Likewise Michael Hansmeyer’s 2017 Astana Columns. These architectural forms, created by an algorithm that applies evolutionary principles to repeatedly subdivide a Doric column, were assembled from laser-cut cardboard and other materials. They provoke awe through their sheer complexity, but in the way that a termite mound does: what’s impressive is not that they were imagined, but that they were unimagined.

By the time I reached the future-facing section, where I bumped into ORLAN, I had concluded that notwithstanding the section’s title, the robot had not emancipated itself. Pascal Haudressy’s 2009 animation Brain, for example, evolves thanks to glitches the artist introduced into the governing algorithm; these force the computer to continuously recalculate the coordinates of each pixel. Ultimately, however, it is less impressive than animations of the actual evolution of the human brain.

Intricate architectural columns, lit from above and below, in a dark room.

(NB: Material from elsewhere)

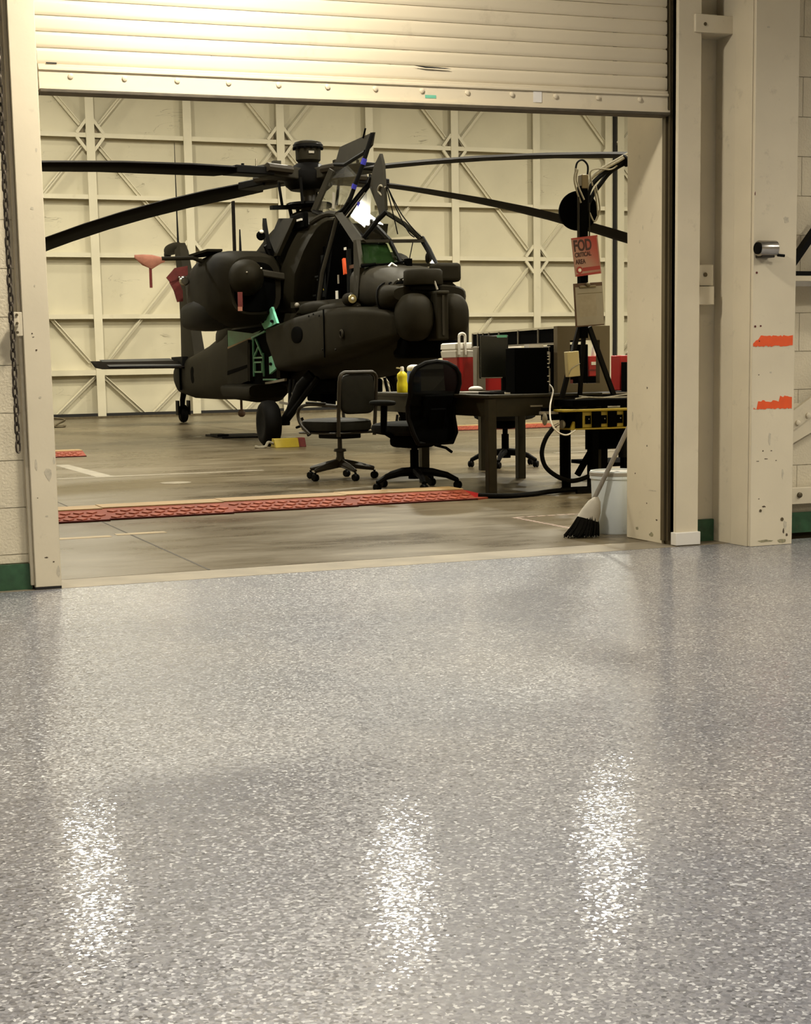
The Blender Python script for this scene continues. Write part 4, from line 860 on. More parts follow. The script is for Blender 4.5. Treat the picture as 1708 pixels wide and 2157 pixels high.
ramp_segment(1.20, 2.05, 10.7, 'short red cable ramp lying at the far left of the hangar floor')
e = ramp_segment(8.0, 9.6, 13.9, 'red cable ramp on the far floor beyond the desk')

# ---- chairs
def caster(r, parent, x, y):
    c = MB().lathe([(0.006, -0.022), (r * .9, -0.022), (r, -0.016), (r, -0.005), (r * .8, -0.003)], (x, y, r), 14, 'y').lathe([(r * .8, 0.003), (r, 0.005), (r, 0.016), (r * .9, 0.022), (0.006, 0.022)], (x, y, r), 14, 'y').build('caster', m_black2, parent)
    MB().tube([(x, y, r), (x, y, r * 2.4)], 0.011, 6).build('caster_stem', m_black2, c)
def steel_armchair(loc, rz, label):
    e = empty('steel_armchair', loc, rz); tag(e, label, 'chair', 'chairs around the desk')
    for k in range(5):
        a = math.radians(72 * k + 20); x, y = 0.29 * math.cos(a), 0.29 * math.sin(a)
        arm = MB().tube([(0.02 * math.cos(a), 0.02 * math.sin(a), 0.135), (x * .5, y * .5, 0.115), (x, y, 0.085)], [.042, .034, .022], 4).build('base_arm', m_gunmetal, e, bevel=0.008)
        caster(0.030, e, x, y)
    MB().lathe([(0, 0.10), (0.045, 0.10), (0.04, 0.17), (0.032, 0.19), (0.032, 0.23), (0.055, 0.235), (0.05, 0.255), (0.02, 0.26), (0.018, 0.40), (0, 0.40)], (0, 0, 0), 16).build('column', m_gunmetal, e)
    MB().box(-0.15, 0.15, -0.11, 0.11, 0.345, 0.39).build('seat_mechanism', m_black2, e, bevel=0.01)
    MB().super((0.04, 0, 0.455), (0.26, 0.235, 0.06), 4.5, 28, 10).build('seat', m_vinyl, e)
    MB().box(-0.2, 0.28, -0.22, 0.22, 0.385, 0.405).build('seat_pan', m_gunmetal, e, bevel=0.01)
    path = [(-.215, -.20, .37), (-.225, -.205, .55), (-.245, -.205, .82)] + [(-.25, -.205 + .06 * (1 - math.cos(t)), .835 + .06 * math.sin(t)) for t in (0.4, 0.9, 1.3, 1.57)]
    path = path + [(p[0], -p[1], p[2]) for p in reversed(path)]
    MB().tube(path, 0.016, 8).build('back_frame', m_gunmetal, e)
    MB().super((-0.232, 0, 0.715), (0.022, 0.185, 0.165), 5, 24, 12).build('backrest', m_vinyl, e)
    for sy in (1, -1):
        MB().tube(smoothpath([(-.225, sy * .215, .62), (.05, sy * .25, .635), (.19, sy * .255, .615), (.235, sy * .255, .55), (.20, sy * .25, .46), (.10, sy * .24, .385)]), 0.014, 8).build('armrest', m_gunmetal, e)
        MB().bar((-.10, sy * .238, .642), (.12, sy * .253, .650), .035, .018).build('arm_pad', m_vinyl, e, bevel=0.006)
    return e
steel_armchair((3.27, 5.62, 0), math.radians(112), 'brown steel armchair with padded square back, left of the mesh chair')
def star_base(e, r, arch=0.05):
    for k in range(5):
        a = math.radians(72 * k + 8); d = (math.cos(a), math.sin(a))
        MB().tube([(d[0] * t * r, d[1] * t * r, z) for t, z in ((0.05, .135), (0.4, .130), (0.75, .105), (1.0, .065))], [.034, .030, .024, .018], 8).build('base_arm', m_black2, e)
        caster(0.030, e, d[0] * r, d[1] * r)
    MB().lathe([(0, .08), (.05, .08), (.045, .16), (.034, .17), (.034, .30), (.024, .30), (.024, .42), (0, .42)], (0, 0, 0), 16).build('column', m_black, e)
m_mesh = bpy.data.materials.new('black_open_mesh'); m_mesh.use_nodes = True
_b = m_mesh.node_tree.nodes['Principled BSDF']; _b.inputs['Base Color'].default_value = (0.004, 0.004, 0.004, 1); _b.inputs['Roughness'].default_value = 0.8; _b.inputs['Alpha'].default_value = 0.88; _b.inputs['Specular IOR Level'].default_value = 0.05
def mesh_chair(loc, rz, label):
    e = empty('mesh_office_chair', loc, rz); tag(e, label, 'chair', 'chairs around the desk')
    star_base(e, 0.33)
    MB().super((0.02, 0, 0.37), (0.17, 0.13, 0.055), 4).build('seat_mechanism', m_black, e)
    MB().super((0.06, 0, 0.465), (0.27, 0.25, 0.055), 3.2, 28, 10).build('seat', m_fabric, e)
    def bk(z): return -.25 - .08 * max(0, z - .72) + .06 * math.exp(-((z - .60) / .10) ** 2)
    secs = [(.36, .17), (.43, .21), (.55, .225), (.64, .225), (.72, .232), (.80, .245), (.87, .235), (.92, .195), (.955, .11)]
    outl = [(bk(z), hw, z) for z, hw in secs]; full = outl + [(bk(.965), 0, .967)] + [(p[0], -p[1], p[2]) for p in reversed(outl)]
    MB().tube(full + [full[0]], .018, 8).build('back_frame', m_black2, e)
    def sheet(z0, z1, th):
        ss = [s for s in secs if z0 - .01 <= s[0] <= z1 + .01]
        return MB().rings([[(bk(z) - .03 * (1 - (t / 4) ** 2) + dx, hw * t / 4, z) for dx, ts in ((0, range(-4, 5)), (th, range(4, -5, -1))) for t in ts] for z, hw in ss])
    sheet(.64, .96, .006).build('back_mesh', m_mesh, e); sheet(.36, .64, .03).build('lumbar_pad', m_black, e)
    MB().bar((-.22, 0, .34), (-.28, 0, .62), .16, .03).build('back_spine', m_black, e, bevel=0.01)
    MB().bar((-.26, 0, .55), (-.29, 0, .72), .28, .025).build('lumbar_bar', m_black, e, bevel=0.01)
    for sy in (1, -1):
        za = .665 if sy > 0 else .525
        ap = MB().super((.02, sy * .29, za), (.14, .045, .022), 3).build('arm_pad', m_fabric, e)
        MB().tube([(0, sy * .29, za - .01), (0, sy * .30, .45), (0, sy * .22, .41)], [.026, .026, .02], 8).build('arm_post', m_black, e)
    MB().tube([(-.10, -.12, .335), (-.14, -.20, .31), (-.15, -.25, .275)], .012, 6).build('tilt_lever', m_black2, e)
    return e
mesh_chair((3.40, 4.27, 0), math.radians(108), 'black mesh-back office chair in front of the desk')
def task_chair(loc, rz, label):
    e = empty('task_chair', loc, rz); tag(e, label, 'chair', 'chairs around the desk')
    star_base(e, 0.32)
    MB().super((.0, 0, .40), (.16, .14, .05), 4).build('seat_mechanism', m_black, e)
    MB().super((.0, 0, .48), (.27, .27, .06), 3.0, 28, 10).build('seat', m_fabric, e)
    MB().super((-.27, 0, .66), (.04, .22, .16), 3, 24, 12).build('backrest', m_fabric, e)
    MB().bar((-.16, 0, .40), (-.28, 0, .60), .07, .02).build('back_bar', m_black2, e)
    return e
task_chair((5.12, 6.27, 0), math.radians(225), 'black task chair standing behind the desk legs')

# ---- desk and what stands on it
DT = 0.72
d = empty('office_desk', (4.13, 4.72, 0)); tag(d, 'dark olive steel desk carrying the cooler and computer', 'desk')
MB().prism([(-.47, -1.24, DT - .028), (.47, -1.24, DT - .028), (.47, .40, DT - .028), (.80, .40, DT - .028), (.80, 1.24, DT - .028), (-.47, 1.24, DT - .028)], (0, 0, .028)).build('desk_top', m_wood, d, bevel=0.008)
for x0, x1, y0, y1 in ((-.44, .46, -1.21, -1.185), (-.44, -.415, -1.185, 1.21), (-.44, .76, 1.185, 1.21), (.435, .46, -1.185, .10)): MB().box(x0, x1, y0, y1, DT - .16, DT - .028).build('apron', m_wood, d)
for x, y in ((-.43, -1.195), (.43, -1.195), (-.43, .08), (.43, .08), (.60, 1.19)): MB().box(x - .033, x + .033, y - .033, y + .033, 0, DT - .028).build('leg', m_wood, d, bevel=0.004)
MB().bar((-.12, -1.21, DT - .09), (-.02, -1.21, DT - .09), .02, .012).build('drawer_pull', m_grey, d)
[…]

Michael Hansmeyer’s Astana Columns was created by an algorithm, using forms derived from Doric columns. Credit: Aldo Paredes for Rmn-Grand Palais 2018

Although artificial intelligence has advanced by leaps and bounds since the 1950s, artificial imagination is still in the starting blocks. As curators Laurence Bertrand Dorléac and Jérôme Neutres suggest in an explanatory video, these are artists’ robots rather than robot artists. But if the show doesn’t tell you what art is, it does venture into fascinating new territory to tell you what it’s not: random copying errors might be necessary, but they are also insufficient.

That said, perhaps robot imaginations have already liberated themselves outside the confines of human artists’ studios, and their art is radically different from ours; so different that we don’t recognize it when we see it, glasses or no glasses. I can’t wait for the first exhibition curated by robots – assuming it’s advertised to non-robots.